Saiba quem protagoniza o vídeo compartilhado por Bolsonaro

Performer Paulx Castello/Sofia Lacre formado na Argentina, que fala de si no gênero feminino, apagou redes sociais e está apreensivo, dizem amigos | Foto: Reprodução

Não foi um ato espontâneo nem excessos de Carnaval. A cena exibida em vídeo compartilhado pelo presidente da República, Jair Bolsonaro, na noite de terça-feira (5), era uma performance de um artista e ativista que se dedica a discutir “sexualidades não normativas”. Na cena divulgada mundialmente, uma pessoa de cabelos compridos dança, penetra-se com os dedos e, em certo momento, abaixa a cabeça para que um outro rapaz (também artista) urine sobre ela.

A pessoa de cabelos compridos se identifica como Paulx Castello e/ou Sofia Lacre não se identifica nem como homem, nem como mulher, mas fala de si no gênero feminino. Artista formada pela Universidad Nacional de las Artes (UNA), na Argentina, foi uma das realizadoras do Kuceta (póspornografias): festival de cultura e política sexodissidente realizado em junho do ano passado em São Paulo que, conforme descrição, pretende “exibir algo do que tem sido produzido em relação a sexualidades não normativas”, ou seja, as sexualidades que estejam fora dos padrões usuais de gênero e orientação sexual .

Em seu perfil no Facebook, Sofia publica imagens relacionadas à performance e sexualidade — e um vídeo com a música “O amor e o poder”, de Rosana, além de compartilhar posts e notícias sobre os direitos e dificuldades da população transgênero.

A performance tuitada por Bolsonaro ocorreu durante o BloCU, na segunda-feira (4), no centro de São Paulo, e foi postada em um grupo seguido por menos de 100 pessoas. Dois dias antes, uma apresentação semelhante havia ocorrido em Lisboa, Portugal — mas sem a participação de Paulx Castello. No Carnaval paulista, a estrela do bloco foi a atriz e cantora Jup do Bairro, que cantava, numa sincronia perfeita com o rapaz que urinava (um ator): Eu falei pra minha mãe/que eu queria ser mulher/sabe o que ela me disse?/“Fazer o que, né?” . O universo musical de Jup do Bairro casa-se com o universo artístico e performático de Paulx — ou Sofia. Daí a performance.

Segundo relatos de pessoas presentes no BloCU, a apresentação não se resumiu à chuva dourada. Sofia sacudiu, ainda, os cabelos molhados de urina, atingindo os passantes. Ela e o rapaz que a acompanhava no palco improvisado também se penetraram com os dedos. Antes, de acordo com relatos, ela havia defecado na rua.

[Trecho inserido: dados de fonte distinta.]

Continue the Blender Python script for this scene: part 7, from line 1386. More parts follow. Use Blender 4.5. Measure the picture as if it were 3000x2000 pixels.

De acordo com um relato de um amigo, a performer estava apreensiva na manhã da quarta-feira devido à repercussão do tuíte de Bolsonaro. Evitava se expor, mas estava mantendo contato com amigos e amigas. Após a divulgação do vídeo, ela fechou seus perfis nas redes sociais. Procurados, amigos e colegas de Paulx não quiseram falar com a reportagem, com receio de que Paulx — emocionalmente frágil — seja perseguida.

Em seu post, Bolsonaro usou a cena para sugerir uma reflexão a respeito da “verdade” sobre o “que têm virado muitos blocos de rua no Carnaval brasileiro”. Foi criticado no país— inclusive por aliados de seu governo — e fora dele pela postagem. Horas depois de postar o vídeo, o presidente negou a “intenção de criticar o Carnaval de forma genérica, mas sim caracterizar uma distorção clara do espírito momesco”.

O ato protagonizado por Sofia Lacre pode ser enquadrado no artigo 233 do Código Penal.  O artigo determina que pode ser punido com multa e até prisão de três meses a um ano quem “praticar ato obsceno em lugar público, aberto ou exposto ao público”.